La Suisse s’essaye à l’assemblée citoyenne
Cent personnes tirées au sort dans tout le pays participeront à un projet précurseur des Universités de Genève et Zurich, qui a pour objectif d’étudier des formes complémentaires de démocratie
Dès ce mardi, 22 000 personnes tirées au sort en Suisse recevront dans leur boîte aux lettres une invitation à participer à une assemblée citoyenne. Parmi les intéressés, 100 seront sélectionnés aléatoirement au mois de juin pour le premier exercice d'une telle ampleur au niveau national. Une façon, pour les organisateurs, de proposer une nouvelle forme de participation démocratique.
«Nous observons en Suisse comme ailleurs une certaine fatigue démocratique», entame le professeur Nenad Stojanovic, co-initiateur à l'Université de Genève. «Sans aller jusqu'à parler de crise démocratique, nous sentons un déclin d'intérêt envers les partis politiques et une abstention de vote qui avoisine un taux moyen de 75%». Les Universités de Genève et de Zurich sont à la manoeuvre, en collaboration avec le Centre d'études sur la démocratie d'Aarau.
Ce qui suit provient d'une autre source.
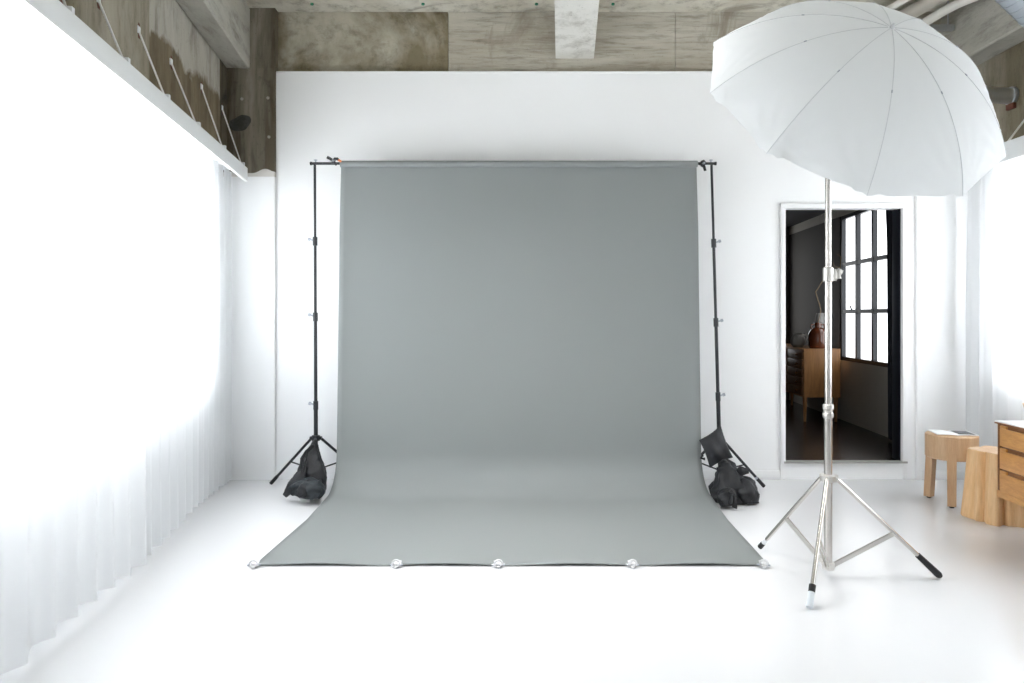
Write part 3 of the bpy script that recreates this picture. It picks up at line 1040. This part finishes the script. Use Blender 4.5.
# ------------------------------------------------------------------ light stand
LX, LY = 1.594, 3.585
ls = thing('light_stand', 'tall shiny nickel tripod light stand holding the white umbrella, in front of the doorway', 'stand', (LX, LY, 0))
px2z = lambda y: H0 + (HZ - y) * LY / F
zh, z1, z2, zt = px2z(478), px2z(411), px2z(275), 2.10
MB().tube([(LX, LY, .045), (LX, LY, z1)], .0195, 24).build('pole_section', M['chrome'], ls)
MB().tube([(LX, LY, z1), (LX, LY, z2)], .0165, 24).build('pole_section', M['chrome'], ls)
MB().tube([(LX, LY, z2), (LX, LY, zt)], .0145, 24).build('pole_section', M['chrome'], ls)
MB().lathe([(.021, -.035), (.026, -.03), (.026, -.012), (.022, -.008), (.022, .006), (.026, .01), (.026, .03), (.020, .036)], (LX, LY, z1), 24).build('collar', M['nickel'], ls)
cl = MB().lathe([(.020, -.035), (.025, -.03), (.025, .035), (.019, .04)], (LX, LY, z2), 24)
cl.box(LX + .015, LX + .038, LY - .012, LY + .012, z2 - .03, z2 + .03, bev=.003)
co = cl.build('collar', M['nickel'], ls)
kb = MB()
kb.tube([(LX + .03, LY, z2 + .005), (LX + .055, LY, z2 + .012)], .007, 10)
kb.box(-.006, .022, -.006, .006, -.006, .032, Matrix.Translation((LX + .042, LY, z2 + .004)) @ Matrix.Rotation(.5, 4, 'Y'), bev=.003)
kb.box(-.004, .020, -.005, .005, -.026, .0, Matrix.Translation((LX + .042, LY, z2 + .004)) @ Matrix.Rotation(-.2, 4, 'Y'), bev=.003)
kb.build('wing_knob', M['nickel'], co)
hb = MB().lathe([(.022, -.02), (.034, -.016), (.034, .012), (.022, .02)], (LX, LY, zh), 24)
hub = hb.build('hub', M['nickel'], ls)
MB().lathe([(.021, -.02), (.030, -.016), (.030, .014), (.021, .02)], (LX, LY, .062), 24).build('lower_collar', M['nickel'], ls)
feet = [(at(809.5, 610, F * H0 / (610 - HZ)), 'front'), (at(760, 549, F * H0 / (549 - HZ)), 'left'), (at(940.5, 579, F * H0 / (579 - HZ)), 'right')]
for P, w in feet:
    P = Vector((P.x, P.y, .012))
    d = Vector((P.x - LX, P.y - LY, 0)).normalized()
    s = Vector((LX, LY, zh)) + d * .038
    v = (P - s).normalized()
    MB().box(-.012, .022, -.010, .010, -.016, .016, Matrix.Translation(s - d * .012) @ Matrix.Rotation(atan2(d.y, d.x), 4, 'Z'), bev=.003).build('leg_bracket', M['nickel'], hub)
    lg = MB().tube([s, P - v * .02], .0105, 16).build('leg', M['chrome'], ls)
    if w == 'front':
        MB().tube([P - v * .105, P - v * .07], .0155, 16).build('rubber_sleeve', M['rubber'], lg)
        MB().tube([P - v * .072, P], [.0145, .0155], 16).build('clear_tip', mat('frosted_foot_cap', (.62, .66, .70), .4), lg)
    elif w == 'left':
        MB().tube([P - v * .075, P - v * .04], .0125, 16).build('tape_band', M['tape'], lg)
        MB().tube([P - v * .042, P], [.0135, .0145], 16).build('rubber_tip', M['rubber'], lg)
    else:
        MB().tube([P - v * .155, P - v * .012, P], [.0145, .0175, .012], 16).build('rubber_tip', M['rubber'], lg)
    mid = s + (P - s) * {'front': .5, 'left': .56, 'right': .56}[w]
    lc = Vector((LX, LY, .064)) + d * .024
    dd = (mid - lc)
    n = Vector((-d.y, d.x, 0))
    m = MB()
    for off in (-.007, .007):
        q0, q1 = lc + n * off, mid + n * off
        u = dd.normalized()
        wv = u.cross(n)
        hw, th = .0095, .0016
        m.rings([[q0 + n * th + wv * hw, q0 - n * th + wv * hw, q0 - n * th - wv * hw, q0 + n * th - wv * hw],
                 [q1 + n * th + wv * hw, q1 - n * th + wv * hw, q1 - n * th - wv * hw, q1 + n * th - wv * hw]])
    m.build('brace', M['nickel'], ls, smooth=False)
# swivel that grips the umbrella's shaft
UC = Vector((1.5691, 3.276, 2.3303))
TH, PHI, UR, UA, UH = .1256, .6478, .6904, 2.54, .3439
un = Vector((cos(PHI) * sin(TH), -cos(PHI) * cos(TH), sin(PHI)))
uu = Vector((cos(TH), sin(TH), 0))
uv = un.cross(uu)
GP = UC - un * .37
sw = MB()
sw.lathe([(.018, -.03), (.020, -.028), (.020, .028), (.018, .03)], (LX, LY, zt - .01), 20)
sw.box(-.018, .018, -.022, .022, -.02, .04, Matrix.Translation((LX - .015, LY + .0, zt + .005)), bev=.005)
sw.tube([Vector((LX - .005, LY, zt + .005)), GP], .012, 12)
sw.build('umbrella_swivel', M['black'], ls)

# ------------------------------------------------------------------ umbrella
um = thing('photo_umbrella', 'large white translucent photographic umbrella tilted towards the viewer on the nickel stand', 'umbrella', UC)
NR = 10
rho = (UR * UR + UH * UH) / (2 * UH)


def prof(t):
    """rib at parameter t: angle along the arc"""
    a = t * math.asin(UR / rho)
    return rho * sin(a), rho * cos(a) - (rho - UH)


def ribp(i, t):
    r, h = prof(t)
    g = UA + i * 2 * pi / NR
    return UC + (uu * cos(g) + uv * sin(g)) * r + un * h


def sph(g, t):
    r, h = prof(t)
    return UC + (uu * cos(g) + uv * sin(g)) * r + un * h


PS, TS = 18, 40
bm = MB()
vs = []
for i in range(NR):
    for k in range(PS):
        s = k / PS
        colv = []
        for j in range(TS + 1):
            tm = 1 - .004 * (4 * s * (1 - s)) ** .8
            t = tm * j / TS
            flat = ribp(i, t).lerp(ribp(i + 1, t), s)
            ball = sph(UA + (i + s) * 2 * pi / NR, t)
            p = flat.lerp(ball, .28 * (1 - (j / TS) ** 4))
            w = 0
            for tip, ds in ((0, s), (1, 1 - s)):
                dr = 1.0 - t + .02
                sl = ds * .62
                dist = sqrt(dr * dr + sl * sl)
                ang = atan2(sl, dr)
                w += .018 * sin(ang * 17 + (i * 1.7)) * exp(-dist / .15) * min(1, ds * 8)
            w += .002 * noise.noise(p * 7 + Vector((i, 0, 0))) * t
            colv.append(bm.bm.verts.new(p + un * w))
        vs.append(colv)
n = len(vs)
for i in range(n):
    A_, B_ = vs[i], vs[(i + 1) % n]
    for j in range(TS):
        bm.bm.faces.new((A_[j], B_[j], B_[j + 1], A_[j + 1]))
bm.build('canopy', M['canopy'], um, ang=180)
for i in range(NR):
    pts = [ribp(i, .02 + .98 * j / 20) + (ribp(i, .02 + .98 * j / 20) - (UC - un * .3)).normalized() * .0006 for j in range(21)]
    rb = MB().tube(pts, .0016, 6).build('rib', M['seam'], um)
    q = ribp(i, .46)
    MB().tube([q + un * .001 - (pts[9] - pts[8]).normalized() * .006, q + un * .001 + (pts[9] - pts[8]).normalized() * .006], .0028, 6).build('rib_joint', M['grip'], rb)
    MB().tube([q, UC + un * .02], .0022, 6).build('stretcher', M['grip'], um)
ap = UC + un * UH
MB().tube([ap - un * .02, ap + un * .004, ap + un * .012, ap + un * .02], [.006, .010, .006, .004], 12).build('ferrule', M['seam'], um)
MB().tube([ap, GP - un * .02], .0045, 10).build('shaft', M['chrome'], um)
MB().tube([UC + un * .005, UC + un * .04], .011, 12).build('runner', M['black'], um)

# ------------------------------------------------------------------ stool, log, drawers
SXc, SYc = 3.109, 5.03
ST, SB_, SR = .490, .318, .164
stl = thing('wooden_stool', 'pale oak drum stool on three plank legs with a magazine on top', 'stool', (SXc, SYc, 0))
MB().lathe([(SR - .01, SB_), (SR, SB_ + .008), (SR, ST - .008), (SR - .012, ST), (.02, ST), (.001, ST)], (SXc, SYc, 0), 48, cap=True).build('seat', M['oak'], stl)
for ang in (R(-121), R(119), R(0)):
    d = Vector((cos(ang), sin(ang), 0))
    n = Vector((-d.y, d.x, 0))
    top = Vector((SXc, SYc, 0)) + d * (SR - .021)
    bot = Vector((SXc, SYc, 0)) + d * (SR - .004)
    hw, th = .029, .024
    zt_ = ST - .022
    m = MB()
    rr = []
    for c_, z, k_ in ((top, zt_, 1), (top, SB_, 1), (bot, .012, .92)):
        ctr = Vector((c_.x, c_.y, z))
        rr.append([ctr + n * hw * k_ + d * th, ctr - n * hw * k_ + d * th, ctr - n * hw * k_ - d * th, ctr + n * hw * k_ - d * th])
    m.rings(rr)
    lg = m.build('leg', M['oak'], stl, smooth=False)
    MB().lathe([(.014, 0), (.016, .006), (.014, .013)], (bot.x, bot.y, 0), 14).build('glide', M['rubber'], lg)
    q = Vector((SXc, SYc, SB_ + .035)) + d * (SR + .001)
mg = thing('magazine', 'open magazine with white and dark pages lying on the oak stool', 'magazine', (SXc, SYc, ST))
QM = Matrix.Translation((SXc, SYc - .01, ST)) @ Matrix.Rotation(R(-12), 4, 'Z')


def page(x0, x1, sgn):
    def fn(u, v):
        x = x0 + (x1 - x0) * u
        q = abs(x) / .15
        return QM @ Vector((x, -.10 + .20 * v, .003 + .012 * q * exp(-2.2 * q) * 2.2))
    return fn


MB().grid(page(-.13, 0, -1), 14, 4).build('page', M['print_'], mg, solid=.004)
MB().grid(page(0, .13, 1), 14, 4).build('page', M['print_'], mg, solid=.004)
MB().grid(lambda u, v: QM @ Vector((.015 + .10 * u, -.085 + .16 * v, .0085 + .012 * ((.02 + .11 * u) / .15) * exp(-2.2 * (.02 + .11 * u) / .15) * 2.2 - .0025)), 10, 4).build('picture', M['ink'], mg, solid=.001)

# log
GX, GY, GZ = 3.165, 4.62, .448


def lob(a, z):
    v = 1 + .07 * sin(5 * a + .6) + .035 * sin(9 * a + 2.1) + .012 * sin(17 * a + z * 6)
    # two deep flutes
    for a0, dp, wd in ((-2.70, .15, .10), (-2.02, .24, .10), (-1.15, .2, .12), (.3, .15, .2), (1.9, .15, .2)):
        dd = (a - a0 + pi) % (2 * pi) - pi
        v -= dp * exp(-(dd / wd) ** 2)
    return v


lg = thing('log_stool', 'fluted tree stump stool of peeled wood between the oak stool and the drawers', 'stool', (GX, GY, 0))
MB().lathe([(.186, 0), (.192, .012), (.184, .10), (.174, .22), (.166, .36), (.163, GZ - .012), (.157, GZ - .002)], (GX, GY, 0), 120, lobes=lob).build('trunk', M['stump'], lg, ang=50)
MB().lathe([(.156, GZ - .004), (.153, GZ)], (GX, GY, 0), 120, lobes=lob).build('sawn_top', M['stumptop'], lg, ang=50)

# chest of drawers on the right edge
CYF = 4.30
CXF = (997.5 - 512) * CYF / F
CZ1, CZ0 = H0 - (421.5 - HZ) * CYF / F, H0 - (490.5 - HZ) * CYF / F
CM = Matrix.Translation((CXF, CYF, 0)) @ Matrix.Rotation(R(-3), 4, 'Z')
ch = thing('chest_of_drawers', 'honey coloured wooden chest of drawers with a white top and wooden bowl', 'chest of drawers', CM @ Vector((.25, -.6, 0)))
CL, CD = .98, .46
m = MB()
m.box(0, CD, -.022, 0, CZ0, CZ1 - .012, CM, bev=.003)
m.box(0, CD, -CL, -CL + .022, CZ0, CZ1 - .012, CM, bev=.003)
m.box(CD - .012, CD, -CL, 0, CZ0, CZ1 - .012, CM)
m.box(.02, CD, -CL, 0, CZ0 + .002, CZ0 + .02, CM)
m.build('carcass', M['teakdark'], ch)
MB().box(-.012, CD + .01, -CL - .01, .012, CZ1 - .012, CZ1 - .002, CM, bev=.003).build('top_edge', M['teakdark'], ch)
MB().box(-.010, CD + .008, -CL - .008, .010, CZ1 - .002, CZ1 + .005, CM, bev=.002).build('top', M['laminate'], ch)
MB().box(-.006, .05, -CL, 0.0, CZ0 - .035, CZ0 + .006, CM, bev=.004).box(.05, CD, -.04, 0, CZ0 - .03, CZ0, CM).build('plinth_rail', M['teak'], ch)
dh = (CZ1 - .012 - CZ0) / 3
for r in range(3):
    for c_ in range(2):
        y1 = -.026 - c_ * .465
        y0 = y1 - .46
        z0 = CZ0 + r * dh + .004
        d = MB().box(-.004, .016, y0, y1, z0, z0 + dh - .028, CM, bev=.003).build('drawer', M['teak'], ch)
        # finger pull routed along the top of each drawer front
        poly = []
        g = MB().box(.006, .03, y0, y1, z0 + dh - .030, z0 + dh - .006, CM)
        g.build('finger_pull', M['teakdark'], d)
        for ya, yb in ((y0, y0 + .12), (y1 - .06, y1)):
            MB().box(-.003, .012, ya, yb, z0 + dh - .028, z0 + dh - .010, CM, bev=.003).build('pull_end', M['teak'], d)
for (x, y) in ((.07, -.30), (CD - .07, -.30), (.07, -CL + .12), (CD - .07, -CL + .12)):
    p0, p1 = CM @ Vector((x, y, CZ0 - .0)), CM @ Vector((x, y, 0))
    MB().tube([p0, p1], [.024, .015], 14).build('leg', M['teak'], ch)
bw = CM @ Vector((.175, -.135, CZ1 + .005))
tag(MB().lathe([(.035, .012), (.05, .014), (.082, .05), (.098, .115), (.094, .117), (.078, .055), (.045, .02), (.002, .018)], bw, 32).build('wooden_bowl', M['bowlwood']),
    'pale wooden bowl standing on a dark tray on the chest of drawers', 'bowl')
tag(MB().lathe([(.084, 0), (.09, .004), (.09, .012), (.086, .012), (.084, .007), (.002, .006)], bw, 36).build('round_tray', M['ink']),
    'thin dark round tray under the wooden bowl on the chest of drawers', 'tray')

# ------------------------------------------------------------------ camera, world, view
cam = bpy.data.cameras.new('camera')
co_ = bpy.data.objects.new('camera', cam)
COL.objects.link(co_)
co_.location = (0, 0, H0)
co_.rotation_euler = (pi / 2, 0, 0)
cam.sensor_width = 36
cam.lens = 36 * F / 1024
cam.shift_x = 0
cam.shift_y = -(341.5 - HZ) / 1024
cam.clip_start = .05
S.camera = co_

w = bpy.data.worlds.new('overcast')
w.use_nodes = True
w.node_tree.nodes['Background'].inputs[0].default_value = (.9, .95, 1, 1)
w.node_tree.nodes['Background'].inputs[1].default_value = .6
S.world = w
S.view_settings.view_transform = 'Standard'
S.view_settings.look = 'None'
S.view_settings.gamma = 1
S.view_settings.use_curve_mapping = False
S.view_settings.exposure = 0.12
S.cycles.use_denoising = True
S.cycles.max_bounces = 14
S.cycles.diffuse_bounces = 8
S.cycles.transparent_max_bounces = 16
S.cycles.sample_clamp_indirect = 12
Le budget de cet exercice citoyen est de 1,5 million, financé essentiellement par le Fonds national suisse et Innosuisse, agence suisse pour l'encouragement de l'innovation.
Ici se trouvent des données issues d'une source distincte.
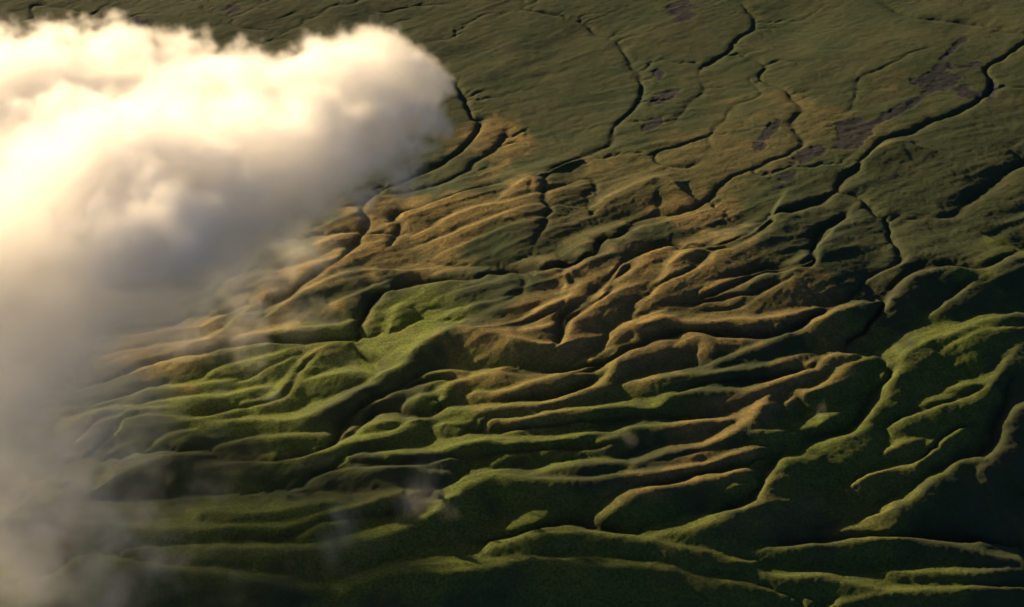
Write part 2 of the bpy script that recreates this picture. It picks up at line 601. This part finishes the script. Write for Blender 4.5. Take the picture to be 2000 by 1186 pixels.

Cinq thèmes définis avec les partis politiques
La Suisse est, selon les organisateurs, confrontée à des défis politiques urgents et parfois bloqués. L'assemblée citoyenne va se pencher sur l'un d'entre eux. Une présélection de cinq thèmes a été effectuée en collaboration avec les partis politiques: la garantie de l'approvisionnement énergétique, le financement de la prévoyance vieillesse, la politique de neutralité de la Suisse, l'augmentation des coûts de la santé ainsi que les relations entre la Suisse et l'Europe.
Chacune des 22 000 personnes invitées a la possibilité de s'exprimer sur ces sujets dans le cadre d'un sondage et de donner sa préférence à l'un d'eux. L'assemblée citoyenne formée de 100 personnes tirées au sort parmi les volontaires discutera dès le mois de novembre de la thématique qui obtiendra la préférence de la majorité.
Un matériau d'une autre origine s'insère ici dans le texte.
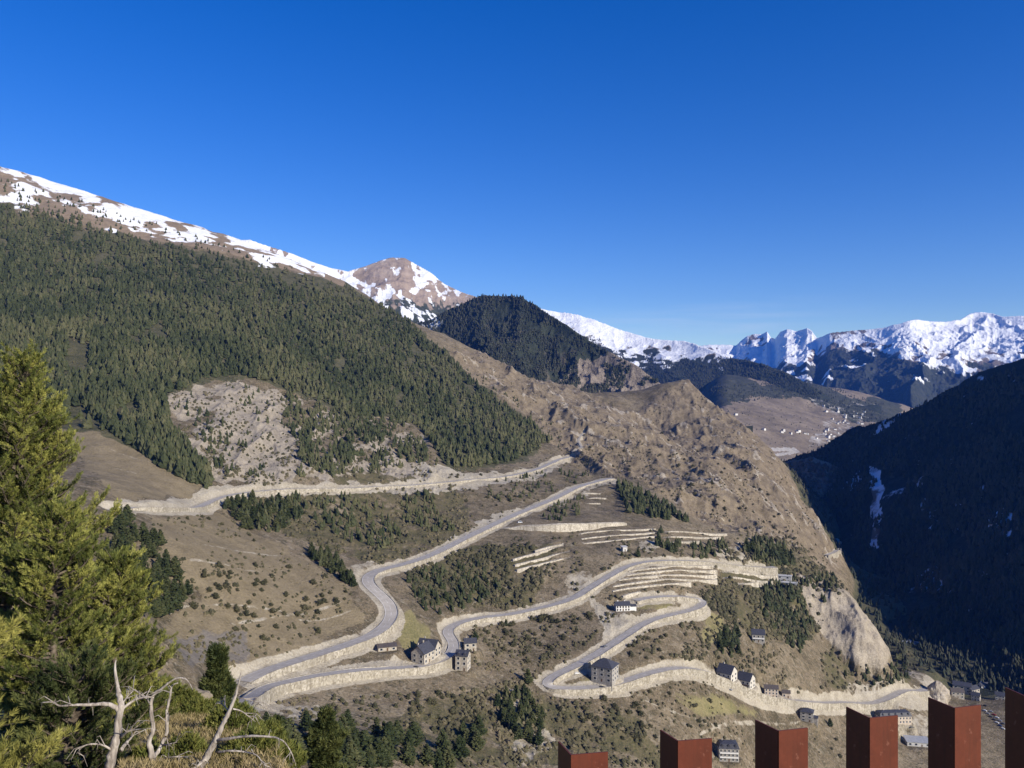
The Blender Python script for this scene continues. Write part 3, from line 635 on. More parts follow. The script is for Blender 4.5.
# ================================================================== trees
def leaf_mat(name, c0, c1, c2, attr=None, rough=.75):
    m, nt, b = new_mat(name)
    if attr: v = N(nt, 'ShaderNodeAttribute', attribute_name=attr).outputs['Fac']
    else:
        oi = N(nt, 'ShaderNodeObjectInfo').outputs['Random']; va = N(nt, 'ShaderNodeAttribute', attribute_name='var').outputs['Fac']
        v = math_n(nt, 'ADD', math_n(nt, 'MULTIPLY', oi, .55), math_n(nt, 'MULTIPLY', va, .45))
    L(nt, ramp(nt, v, [(.15, c0), (.5, c1), (.9, c2)]), b.inputs['Base Color']); b.inputs['Roughness'].default_value = rough
    return m
M_FOR = leaf_mat('forest_needles', (.026,.034,.015), (.050,.058,.025), (.092,.09,.044), 'var')
M_FARF = leaf_mat('far_forest_needles', (.026,.034,.024), (.042,.048,.032), (.066,.066,.044), 'var')
M_TREE = leaf_mat('pine_needles', (.020,.030,.011), (.042,.053,.020), (.085,.088,.036))
M_SHRUB = leaf_mat('shrub_leaves', (.034,.036,.018), (.062,.06,.03), (.11,.095,.05))
M_SCRUB = leaf_mat('scrub_leaves', (.045,.045,.024), (.085,.078,.042), (.15,.125,.075), 'var')
M_BARK = plain_mat('bark', (.10,.075,.055), (.20,.16,.12), 6, bump=.6)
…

Le professeur Daniel Kübler, co-initiateur du projet à l'Université de Zurich, ajoute: «Ce qui nous intéresse, c'est de savoir comment un échantillon informé de la population se positionne par rapport à des propositions de solutions politiques concrètes». Selon lui, une assemblée citoyenne est un format prometteur pour mener un débat riche et respectueux sur un sujet controversé ou politiquement bloqué.
«L'assemblée citoyenne fournit une image différenciée des opinions sur des défis politiques concrets, reprend Nenad Stojanovic. Cela permet aux politiques de puiser dans une multitude de points de vue et de propositions de solutions et cela favorise une prise de décision fondée». A la fin du processus, les membres de l'assemblée citoyenne élaborent à cet effet un document final dans lequel ils résument les principaux arguments, connaissances et recommandations sur le thème traité. Ce document pourra servir de base de décision pour les responsables politiques, sans obligation aucune.
«Nous avons fait des efforts pour intégrer le monde politique et l'administration fédérale à cet exercice. Le fait que les partis politiques aient été inclus dans le projet dès le départ nous garantit un intérêt de leur part, sans effectivement qu'il y ait une garantie de prise en considération des résultats. Le but n'est pas de remplacer le parlement des élus par un tirage au sort citoyen mais plutôt d'enrichir notre démocratie avec une nouvelle forme de participation», détaille le politologue.
Rédaction de notices explicatives
Une douzaine d'expériences pilotes ont déjà vu le jour en Suisse depuis 2019, soit par quartier, par ville ou par canton. Avec des résultats parfois visibles: à Genève, des habitants choisis au hasard sont invités à rédiger une notice citoyenne sur un objet de votation afin de faciliter la compréhension des objets de vote. Cette démarche mise sur pied pour les votations cantonales du 24 novembre 2024 ambitionne d'être reconduite annuellement pour un objet de votation sur proposition d'un département.